Jizan will be a semi-conversion refinery, making it less complex than the full conversion Satorp and Yasref plants, which have an additional coker unit
Saudi Aramco’s 400,000 barrel per day export-oriented refinery in Jizan will begin operations in 2018 at the earliest, but the complexity of the project means it is hard to predict when crude products will hit the market.
The Jizan refinery, located in the remote southwestern Jizan province of Saudi Arabia on the border of Yemen, is starting to rise from the ground and some of the first long-lead items have arrived, says Suleman Al Bargan, general manager of the Jizan refinery complex, at a briefing in Jizan.
The 400,000 bpd scheme is the third in Aramco’s recent downstream push, but it will be the first the state-run firm will tackle on its own.
At the peak, there will be 70,000 people on site to build the refinery and associated economic city, making it Aramco’s biggest project without a partner.
Aramco was assigned to take on the project in 2010 by the government after efforts to offer the project to the private sector flopped. Two other similar-sized $10 billion facilities, Satorp in Jubail and Yasref in Yanbu, were joint ventures with Total and Sinopec respectively. Satorp came fully on stream in 2014 and Yasref is steadily ramping up production.
Jizan will be a semi-conversion refinery, making it less complex than the full conversion Satorp and Yasref plants, which have an additional coker unit to process heavy ends into more valuable products.
But Jizan is part of a massive integrated facility, covering 16 square kilometres, that links to the world’s largest gasification power scheme, which will double the current production capacity of the south of Saudi Arabia. All will be located in the 106 sq km Jizan Economic City (JEC), part of an initiative by the late King Abdullah in 2006 to bring jobs to one of the poorest parts of the kingdom. The gasification plant will take the vacuum residue from the refinery, which is typically used to make fuel oil or coke, and create gas feedstock to run a massive 4 gigawatt power plant. The power plant will send between 2.2-2.6 GW to the local market with the rest being used for the industrial complex, Al Bargan says.
Aramco awarded the engineering, procurement and construction (EPC) contracts for the power plant and gasification unit last April, and the contractors are 60 per cent through the detailed design phase, the official says.
All plants will need to be built, commissioned and started up in concert with each other – in one of the most remote parts of Saudi Arabia that has little experience with the oil industry. Taken together, Al Bargan says Jizan could be a higher degree of difficulty than Yasref or Satorp, which took almost a year to ramp up to full production.
"Gasification is a fairly new concept for Aramco and definitely for the Mideast. Using synthetic gas from a refinery to produce 4 GW of power is really unique," he says. Aramco inked EPC contracts for the refinery in 2012, but the project has faced a number of setbacks, pushing it back from its planned 2016 finish date.

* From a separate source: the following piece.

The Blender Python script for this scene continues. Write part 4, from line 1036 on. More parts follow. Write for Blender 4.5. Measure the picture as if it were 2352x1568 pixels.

Changes in scope to the project, including adding the gasification plant, have resulted in contractor delays. Several contractors including SK Engineering, which is building the crude distillation unit, have demanded higher payments from Aramco to cover the changes, with the state firm relenting and agreeing to pay some $200 million more instead of cancelling the contract as it threatened to do in December, Middle East Economic Survey reported.
The construction on the refinery is scheduled to be complete by end-2017, and then it will take at least six months to ramp up production, Al Bargan says. That means first products will be likely in the second half of the year. The refinery will process Arabian Heavy and Arabian Medium crude to produce gasoline, ultra-low-sulfur diesel, benzene and paraxylene. Crude will be supplied by tankers, not pipeline. Some products will be used locally, while others will be exported.
Aramco was also assigned to handle the first phase of the JEC in 2013 after the developer was dismissed. In addition to the refinery, gasification plant and power station, it is responsible for the new deepwater port, along with the water, sewage, roads and power infrastructure to service the whole city.